__Written request__. In the listing below, find every line containing "this" and copy it out.

__Data__.
Begin
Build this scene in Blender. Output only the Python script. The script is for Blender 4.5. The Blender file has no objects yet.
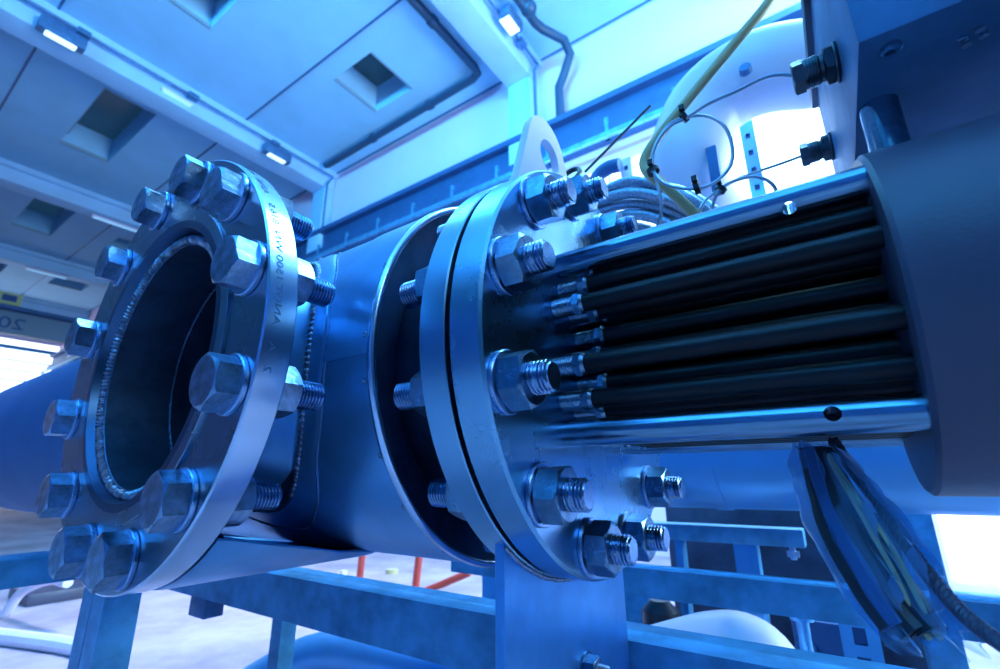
End
Begin
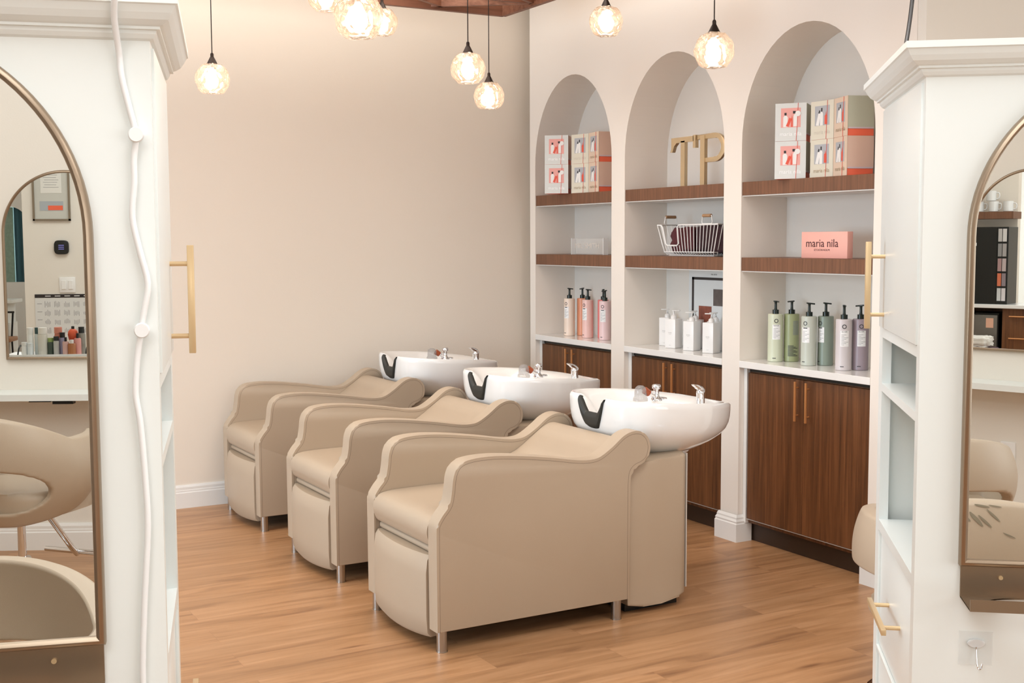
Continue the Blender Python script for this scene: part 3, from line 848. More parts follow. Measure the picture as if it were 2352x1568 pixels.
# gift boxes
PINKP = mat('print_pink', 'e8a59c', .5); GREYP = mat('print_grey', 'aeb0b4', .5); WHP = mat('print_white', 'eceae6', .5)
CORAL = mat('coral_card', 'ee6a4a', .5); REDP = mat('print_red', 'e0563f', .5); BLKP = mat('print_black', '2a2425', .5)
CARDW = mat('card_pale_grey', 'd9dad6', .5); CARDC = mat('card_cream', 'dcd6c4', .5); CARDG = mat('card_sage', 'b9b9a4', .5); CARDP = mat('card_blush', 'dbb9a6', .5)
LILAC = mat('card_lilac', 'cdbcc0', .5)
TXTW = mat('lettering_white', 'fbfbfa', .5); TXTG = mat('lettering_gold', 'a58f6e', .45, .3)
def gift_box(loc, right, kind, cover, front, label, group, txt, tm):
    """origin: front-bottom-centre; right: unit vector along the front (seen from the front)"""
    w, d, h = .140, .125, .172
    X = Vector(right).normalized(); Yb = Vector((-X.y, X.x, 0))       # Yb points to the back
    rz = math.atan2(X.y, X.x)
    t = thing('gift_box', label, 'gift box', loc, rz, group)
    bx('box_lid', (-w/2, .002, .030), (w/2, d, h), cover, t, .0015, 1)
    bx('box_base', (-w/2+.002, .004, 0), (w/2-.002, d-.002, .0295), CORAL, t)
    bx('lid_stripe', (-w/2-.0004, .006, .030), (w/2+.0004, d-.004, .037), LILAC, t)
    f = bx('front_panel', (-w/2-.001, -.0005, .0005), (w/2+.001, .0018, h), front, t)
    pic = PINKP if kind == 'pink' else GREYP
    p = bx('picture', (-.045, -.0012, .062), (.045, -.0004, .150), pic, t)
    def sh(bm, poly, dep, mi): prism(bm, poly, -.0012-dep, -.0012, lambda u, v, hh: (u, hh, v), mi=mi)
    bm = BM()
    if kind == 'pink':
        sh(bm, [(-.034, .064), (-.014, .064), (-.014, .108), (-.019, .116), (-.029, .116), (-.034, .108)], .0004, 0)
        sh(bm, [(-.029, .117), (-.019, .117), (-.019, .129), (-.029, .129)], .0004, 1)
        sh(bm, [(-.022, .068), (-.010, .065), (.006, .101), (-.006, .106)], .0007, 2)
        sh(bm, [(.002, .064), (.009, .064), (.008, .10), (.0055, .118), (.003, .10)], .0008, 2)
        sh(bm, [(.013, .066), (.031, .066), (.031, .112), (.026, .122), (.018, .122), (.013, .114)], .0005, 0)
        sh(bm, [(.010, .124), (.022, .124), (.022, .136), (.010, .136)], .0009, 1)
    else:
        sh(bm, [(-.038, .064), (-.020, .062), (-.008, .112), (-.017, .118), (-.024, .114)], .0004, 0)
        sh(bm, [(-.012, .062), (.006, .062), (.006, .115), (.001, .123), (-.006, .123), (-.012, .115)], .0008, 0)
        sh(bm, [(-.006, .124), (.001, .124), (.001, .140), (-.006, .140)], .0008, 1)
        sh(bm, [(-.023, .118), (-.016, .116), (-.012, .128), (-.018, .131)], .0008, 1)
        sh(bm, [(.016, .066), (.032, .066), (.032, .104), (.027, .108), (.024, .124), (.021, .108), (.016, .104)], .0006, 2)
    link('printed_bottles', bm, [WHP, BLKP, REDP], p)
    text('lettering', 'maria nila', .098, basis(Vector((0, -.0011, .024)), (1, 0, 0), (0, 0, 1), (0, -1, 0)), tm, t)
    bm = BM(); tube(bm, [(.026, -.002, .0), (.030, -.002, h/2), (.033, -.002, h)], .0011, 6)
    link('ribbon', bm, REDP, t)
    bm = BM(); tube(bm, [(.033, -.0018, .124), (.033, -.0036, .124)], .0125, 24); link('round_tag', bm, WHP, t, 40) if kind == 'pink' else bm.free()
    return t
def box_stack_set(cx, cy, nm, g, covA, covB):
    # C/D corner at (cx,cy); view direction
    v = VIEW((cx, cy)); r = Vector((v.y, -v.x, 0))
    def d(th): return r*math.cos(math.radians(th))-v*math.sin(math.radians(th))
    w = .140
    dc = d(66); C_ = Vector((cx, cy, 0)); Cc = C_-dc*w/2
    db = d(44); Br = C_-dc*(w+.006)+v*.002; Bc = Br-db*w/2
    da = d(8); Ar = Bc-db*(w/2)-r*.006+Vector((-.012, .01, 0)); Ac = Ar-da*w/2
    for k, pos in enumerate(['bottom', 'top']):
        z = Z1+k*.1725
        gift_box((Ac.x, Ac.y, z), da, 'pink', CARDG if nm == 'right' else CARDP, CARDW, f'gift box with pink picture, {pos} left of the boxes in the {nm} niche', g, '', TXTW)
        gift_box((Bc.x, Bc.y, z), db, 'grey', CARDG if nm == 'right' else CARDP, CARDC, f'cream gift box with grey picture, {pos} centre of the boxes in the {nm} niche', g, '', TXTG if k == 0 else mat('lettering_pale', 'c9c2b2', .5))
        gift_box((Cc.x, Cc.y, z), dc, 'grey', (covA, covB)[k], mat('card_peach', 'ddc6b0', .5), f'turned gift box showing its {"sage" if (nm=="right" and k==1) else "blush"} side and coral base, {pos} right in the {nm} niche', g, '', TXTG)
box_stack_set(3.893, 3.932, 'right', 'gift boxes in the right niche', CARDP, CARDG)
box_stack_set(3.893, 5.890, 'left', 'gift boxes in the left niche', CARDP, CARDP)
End
__Task answer__.
Build this scene in Blender. Output only the Python script. The script is for Blender 4.5. The Blender file has no objects yet.
Continue the Blender Python script for this scene: part 3, from line 848. More parts follow. Measure the picture as if it were 2352x1568 pixels.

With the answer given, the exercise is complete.